* [SUPPLIED INFORMATION]:

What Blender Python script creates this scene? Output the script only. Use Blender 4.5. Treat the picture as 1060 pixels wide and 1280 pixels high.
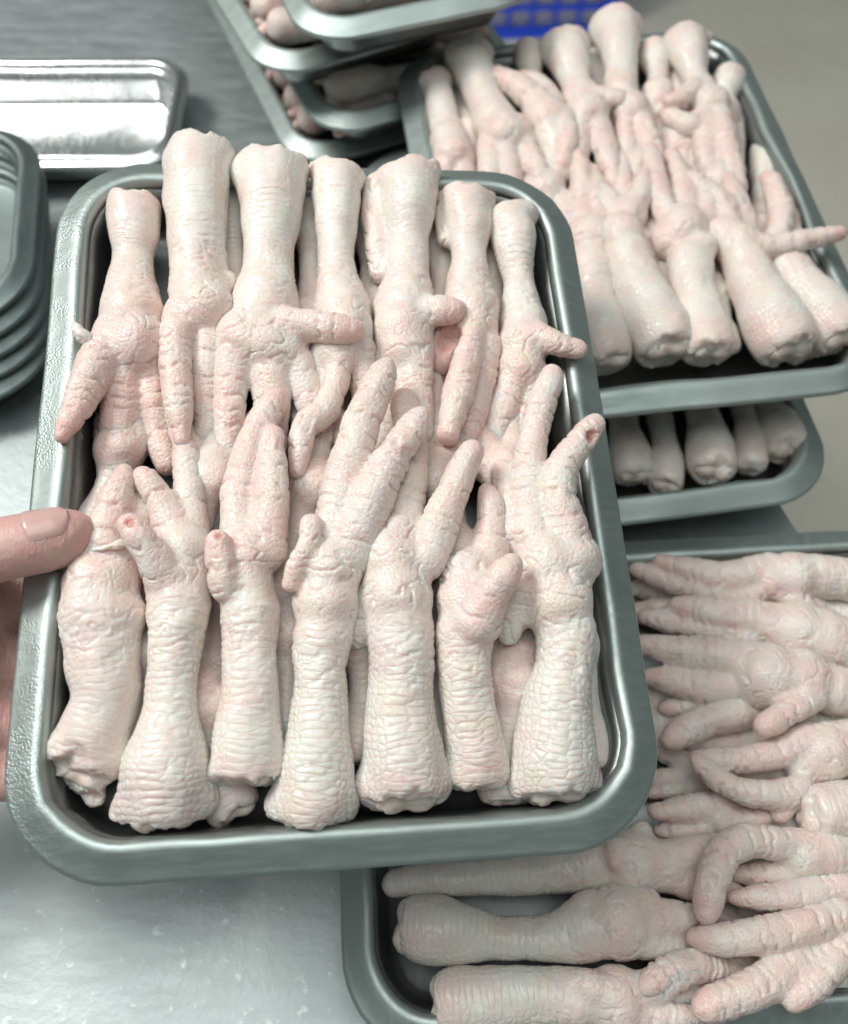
import bpy, math, random
import numpy as np
from mathutils import Vector, Matrix

random.seed(7)
sc = bpy.context.scene
for o in list(bpy.data.objects):
    bpy.data.objects.remove(o, do_unlink=True)
COL = sc.collection

# ------------------------------------------------------------------ camera
F_PX, CX, CY = 1200.4, 530.0, 640.0            # focal length and centre in photograph pixels (1060 x 1280)
PITCH, ROLL = 1.0348, 0.0056
CAM = np.array([0.0, 0.0, 0.5137])
FW = np.array([0, math.cos(PITCH), -math.sin(PITCH)])
_u = np.array([0, math.sin(PITCH), math.cos(PITCH)]); _r = np.array([1.0, 0, 0])
RT = _r * math.cos(ROLL) + _u * math.sin(ROLL)
UP = _u * math.cos(ROLL) - _r * math.sin(ROLL)
cam = bpy.data.cameras.new('camera')
camo = bpy.data.objects.new('camera', cam); COL.objects.link(camo)
M = Matrix(((RT[0], UP[0], -FW[0], CAM[0]), (RT[1], UP[1], -FW[1], CAM[1]), (RT[2], UP[2], -FW[2], CAM[2]), (0, 0, 0, 1)))
camo.matrix_world = M
cam.sensor_fit = 'HORIZONTAL'; cam.sensor_width = 36.0
cam.lens = 36.0 * F_PX / 1060.0
cam.clip_start = 0.01; cam.clip_end = 60.0
cam.dof.use_dof = True
cam.dof.focus_distance = 0.405
cam.dof.aperture_fstop = 8.5
sc.camera = camo

# ------------------------------------------------------------------ light (indoor, one overhead lamp and the room's even light)
world = bpy.data.worlds.new('World'); sc.world = world; world.use_nodes = True
bg = world.node_tree.nodes['Background']
bg.inputs['Color'].default_value = (0.56, 0.66, 0.66, 1)
bg.inputs['Strength'].default_value = 0.20


def area(name, loc, target, size, power, col, size_y=None):
    l = bpy.data.lights.new(name, 'AREA'); l.energy = power; l.color = col
    l.shape = 'RECTANGLE'; l.size = size; l.size_y = size_y or size
    o = bpy.data.objects.new(name, l); COL.objects.link(o)
    o.location = loc
    o.rotation_euler = (Vector(target) - Vector(loc)).to_track_quat('-Z', 'Y').to_euler()
    return o


area('side_lamp', (-1.08, 0.66, 1.58), (0.03, 0.28, 0.1), 0.55, 23, (1.0, 0.985, 0.955), 0.55)
area('ceiling_panel', (-0.10, 0.20, 2.4), (-0.02, 0.25, 0.0), 1.9, 24, (0.95, 1.0, 0.99))

sc.view_settings.view_transform = 'Standard'
sc.view_settings.look = 'None'
sc.view_settings.exposure = 0.20
sc.view_settings.gamma = 1.0
sc.cycles.use_denoising = True
sc.cycles.max_bounces = 5; sc.cycles.diffuse_bounces = 3; sc.cycles.glossy_bounces = 3
sc.cycles.use_adaptive_sampling = True; sc.cycles.adaptive_threshold = 0.03; sc.cycles.adaptive_min_samples = 16

# ------------------------------------------------------------------ frames: a tray's own axes, its floor at z = 0


class Frame:
    def __init__(self, R, o):
        self.R = np.array(R, float); self.o = np.array(o, float)

    def world(self, p):
        return np.asarray(p) @ self.R.T + self.o

    def matrix(self):
        m = Matrix.Identity(4)
        for i in range(3):
            for j in range(3):
                m[i][j] = self.R[i, j]
            m[i][3] = self.o[i]
        return m

    def at(self, px, py, h):
        """where the line of sight of a photograph pixel meets the height h of this frame; also metres per pixel there"""
        d = FW + RT * (px - CX) / F_PX - UP * (py - CY) / F_PX
        n = self.R[:, 2]
        t = ((self.o + n * h - CAM) @ n) / (d @ n)
        p = CAM + d * t
        return (p - self.o) @ self.R, t / F_PX


def rot(a, b=0.0, c=0.0):
    ca, sa, cb, sb, cc, s_ = math.cos(a), math.sin(a), math.cos(b), math.sin(b), math.cos(c), math.sin(c)
    return (np.array([[ca, -sa, 0], [sa, ca, 0], [0, 0, 1]]) @ np.array([[1, 0, 0], [0, cb, -sb], [0, sb, cb]])
            @ np.array([[cc, 0, s_], [0, 1, 0], [-s_, 0, cc]]))


TW, TL, TD = 0.25, 0.3330, 0.034


def rim_frame(R, rim_centre):
    return Frame(R, np.array(rim_centre) - R[:, 2] * TD)


HELD = rim_frame(rot(0.0781, 0.1339, 0.0974), (-0.0394, 0.2324, 0.1674))
BACK = rim_frame(rot(0.1284), (0.1212, 0.4850, 0.0949))
FRONT = rim_frame(rot(1.6322), (0.1249, 0.1433, 0.0350))
TABLE = Frame(np.eye(3), (0, 0, 0))
_R = rot(0.15)
_p = TABLE.at(1060, 612, 0.046)[0]
UNDER = rim_frame(_R, _p + _R @ np.array([-TW / 2, TL / 2, 0]))

# ------------------------------------------------------------------ materials


def new_mat(name):
    m = bpy.data.materials.new(name); m.use_nodes = True
    nt = m.node_tree
    return m, nt, nt.nodes, nt.links, nt.nodes['Principled BSDF']


def noise(nt, scale, detail=4, rough=0.55, vec=None, w=None):
    n = nt.nodes.new('ShaderNodeTexNoise'); n.inputs['Scale'].default_value = scale
    n.inputs['Detail'].default_value = detail; n.inputs['Roughness'].default_value = rough
    if vec is not None:
        nt.links.new(vec, n.inputs['Vector'])
    return n


def ramp(nt, fac, stops):
    r = nt.nodes.new('ShaderNodeValToRGB')
    e = r.color_ramp.elements
    while len(e) < len(stops):
        e.new(0.5)
    for i, (p, c) in enumerate(stops):
        e[i].position = p
        e[i].color = (c, c, c, 1) if not isinstance(c, tuple) else (*c, 1)
    nt.links.new(fac, r.inputs['Fac'])
    return r


def mix_rgb(nt, fac, a, b, mode='MIX'):
    m = nt.nodes.new('ShaderNodeMix'); m.data_type = 'RGBA'; m.blend_type = mode
    for sock, v in ((m.inputs[0], fac), (m.inputs[6], a), (m.inputs[7], b)):
        if isinstance(v, (int, float)):
            sock.default_value = v
        elif isinstance(v, tuple):
            sock.default_value = (*v, 1)
        else:
            nt.links.new(v, sock)
    return m.outputs[2]


def math_node(nt, op, a, b=None):
    m = nt.nodes.new('ShaderNodeMath'); m.operation = op
    for i, v in enumerate((a, b)):
        if v is None:
            continue
        if isinstance(v, (int, float)):
            m.inputs[i].default_value = v
        else:
            nt.links.new(v, m.inputs[i])
    return m.outputs[0]


def bump(nt, height, dist, strength=1.0, normal=None):
    b = nt.nodes.new('ShaderNodeBump'); b.inputs['Distance'].default_value = dist
    b.inputs['Strength'].default_value = strength
    nt.links.new(height, b.inputs['Height'])
    if normal is not None:
        nt.links.new(normal, b.inputs['Normal'])
    return b.outputs['Normal']


def attr(nt, name):
    a = nt.nodes.new('ShaderNodeAttribute'); a.attribute_name = name
    return a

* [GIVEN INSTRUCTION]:
Extract the lines exactly, please: the first line of the listing, the line with "COL = sc.collection", and every line between them, but no pictures.

* [SOLUTION FOR THIS TASK]:
What Blender Python script creates this scene? Output the script only. Use Blender 4.5. Treat the picture as 1060 pixels wide and 1280 pixels high.
import bpy, math, random
import numpy as np
from mathutils import Vector, Matrix

random.seed(7)
sc = bpy.context.scene
for o in list(bpy.data.objects):
    bpy.data.objects.remove(o, do_unlink=True)
COL = sc.collection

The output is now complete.